Ejemplo ya nos lo dejó el Señor en el lavatorio de los pies, antes de morir, el la Última Cena con los suyos, en el Cenáculo, espacio del amor hasta el extremo de Cristo por los suyos. La pregunta del Señor: «¿comprendéis lo que he hecho con vosotros?» no tiene respuesta definitiva, es decir, no es algo que entendemos y ahí termina. Lo que quedó fue el ejemplo de amor hasta el extremo pero el Mandamiento Nuevo está siempre para cada situación y circunstancia por descubrir. «¿Comprendéis lo que he hecho con vosotros?» es la pregunta del Señor cada vez que nosotros necesitamos la luz del Espíritu de Jesús para vivir la caridad fraterna, porque sólo, amigo lector, el mundo creerá cuando nos amemos como Cristo, sólo seremos dignos de crédito cuando el distintivo sea la caridad porque estaremos revestidos de Cristo y ese será el signo de que vivimos el Bautismo que nos ha hecho renacer a la vida nueva de la Pascua.
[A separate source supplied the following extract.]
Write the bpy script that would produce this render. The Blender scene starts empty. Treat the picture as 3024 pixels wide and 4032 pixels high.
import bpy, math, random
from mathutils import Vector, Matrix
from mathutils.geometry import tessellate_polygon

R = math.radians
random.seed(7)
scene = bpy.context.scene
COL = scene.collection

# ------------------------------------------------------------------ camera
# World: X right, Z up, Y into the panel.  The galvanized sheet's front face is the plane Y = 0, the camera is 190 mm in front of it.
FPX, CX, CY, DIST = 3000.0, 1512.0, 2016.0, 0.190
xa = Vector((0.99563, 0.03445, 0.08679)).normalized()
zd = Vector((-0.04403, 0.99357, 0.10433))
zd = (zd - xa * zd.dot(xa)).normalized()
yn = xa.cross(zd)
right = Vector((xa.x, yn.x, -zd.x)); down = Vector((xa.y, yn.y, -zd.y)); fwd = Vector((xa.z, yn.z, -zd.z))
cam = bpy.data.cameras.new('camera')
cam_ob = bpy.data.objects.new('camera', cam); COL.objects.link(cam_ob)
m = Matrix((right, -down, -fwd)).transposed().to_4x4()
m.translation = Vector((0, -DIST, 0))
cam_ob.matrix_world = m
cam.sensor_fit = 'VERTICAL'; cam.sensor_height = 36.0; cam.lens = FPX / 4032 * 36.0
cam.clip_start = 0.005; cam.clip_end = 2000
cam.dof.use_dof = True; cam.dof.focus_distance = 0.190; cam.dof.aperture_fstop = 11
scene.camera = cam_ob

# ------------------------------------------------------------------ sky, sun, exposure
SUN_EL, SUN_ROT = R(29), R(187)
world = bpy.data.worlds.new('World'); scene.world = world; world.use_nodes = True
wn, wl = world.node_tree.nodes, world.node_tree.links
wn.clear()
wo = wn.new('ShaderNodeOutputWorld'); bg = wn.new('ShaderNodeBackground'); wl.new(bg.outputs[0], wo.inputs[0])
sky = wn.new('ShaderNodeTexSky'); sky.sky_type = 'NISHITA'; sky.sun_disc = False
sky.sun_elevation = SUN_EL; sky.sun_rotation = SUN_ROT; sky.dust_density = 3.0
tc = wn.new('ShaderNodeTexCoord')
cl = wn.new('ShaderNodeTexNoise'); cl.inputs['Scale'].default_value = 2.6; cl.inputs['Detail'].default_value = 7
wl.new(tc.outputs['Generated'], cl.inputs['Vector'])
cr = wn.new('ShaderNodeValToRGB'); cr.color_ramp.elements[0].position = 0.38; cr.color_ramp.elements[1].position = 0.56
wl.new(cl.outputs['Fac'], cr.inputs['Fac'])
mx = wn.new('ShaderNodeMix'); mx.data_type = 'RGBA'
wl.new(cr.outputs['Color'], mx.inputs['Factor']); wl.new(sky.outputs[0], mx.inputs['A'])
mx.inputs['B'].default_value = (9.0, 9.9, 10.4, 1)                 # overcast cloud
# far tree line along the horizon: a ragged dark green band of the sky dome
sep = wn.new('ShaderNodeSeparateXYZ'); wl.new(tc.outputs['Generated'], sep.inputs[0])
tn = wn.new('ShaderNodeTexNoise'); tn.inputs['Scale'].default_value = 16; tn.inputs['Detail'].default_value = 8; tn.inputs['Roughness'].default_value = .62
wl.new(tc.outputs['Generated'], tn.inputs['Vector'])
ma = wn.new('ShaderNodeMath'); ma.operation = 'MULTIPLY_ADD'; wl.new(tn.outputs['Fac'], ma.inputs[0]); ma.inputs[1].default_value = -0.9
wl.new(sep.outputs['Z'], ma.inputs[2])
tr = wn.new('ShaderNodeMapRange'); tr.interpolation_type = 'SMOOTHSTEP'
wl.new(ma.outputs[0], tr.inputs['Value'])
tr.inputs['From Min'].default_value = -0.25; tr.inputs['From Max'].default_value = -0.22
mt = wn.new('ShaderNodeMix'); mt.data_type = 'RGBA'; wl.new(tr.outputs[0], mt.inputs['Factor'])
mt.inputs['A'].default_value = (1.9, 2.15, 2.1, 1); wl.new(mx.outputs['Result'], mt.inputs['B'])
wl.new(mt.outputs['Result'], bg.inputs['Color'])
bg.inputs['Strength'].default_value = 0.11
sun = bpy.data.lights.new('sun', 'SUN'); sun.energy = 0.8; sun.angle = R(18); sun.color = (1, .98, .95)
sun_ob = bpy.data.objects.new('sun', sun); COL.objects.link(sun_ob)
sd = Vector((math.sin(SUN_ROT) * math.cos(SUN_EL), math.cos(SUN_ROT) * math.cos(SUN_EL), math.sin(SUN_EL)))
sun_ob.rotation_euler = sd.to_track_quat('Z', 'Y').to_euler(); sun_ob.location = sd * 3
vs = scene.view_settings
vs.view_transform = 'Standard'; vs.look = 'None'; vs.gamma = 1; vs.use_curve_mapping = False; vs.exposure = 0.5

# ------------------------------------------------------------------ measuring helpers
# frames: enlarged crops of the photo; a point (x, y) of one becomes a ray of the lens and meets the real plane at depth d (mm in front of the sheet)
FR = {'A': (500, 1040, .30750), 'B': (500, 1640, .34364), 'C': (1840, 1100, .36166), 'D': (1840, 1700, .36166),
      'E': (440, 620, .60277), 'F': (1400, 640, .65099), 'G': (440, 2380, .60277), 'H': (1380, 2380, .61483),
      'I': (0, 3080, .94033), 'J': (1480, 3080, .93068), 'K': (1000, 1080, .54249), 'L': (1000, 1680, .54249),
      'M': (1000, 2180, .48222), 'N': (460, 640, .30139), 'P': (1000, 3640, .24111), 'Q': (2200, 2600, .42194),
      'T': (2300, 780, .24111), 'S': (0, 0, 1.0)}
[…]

Ejemplo de morir y resucitar con Cristo, y vivir iluminados con su Pascua, lo vivimos el domingo de la Divina Misericordia, en el acontecimiento de gracia vivido en la Iglesia: la Beatificación del Papa Juan Pablo II. A nadie se le oculta que su vida, incluso en la debilidad y en el sufrimiento ha predicado lo que con fuerza de voz siempre dijo: la santidad. Concluimos con las palabras de Benedicto XVI: «El ejemplo de su oración siempre me ha impresionado y edificado: él se sumergía en el encuentro con Dios, aun en medio de las múltiples ocupaciones de su ministerio. Y después, su testimonio en el sufrimiento: el Señor lo fue despojando lentamente de todo, sin embargo él permanecía siempre como una «roca», como Cristo quería. Su profunda humildad, arraigada en la íntima unión con Cristo, le permitió seguir guiando a la Iglesia y dar al mundo un mensaje aún más elocuente, precisamente cuando sus fuerzas físicas iban disminuyendo. Así, él realizó de modo extraordinario la vocación de cada sacerdote y obispo: ser uno con aquel Jesús al que cotidianamente recibe y ofrece en la Eucaristía».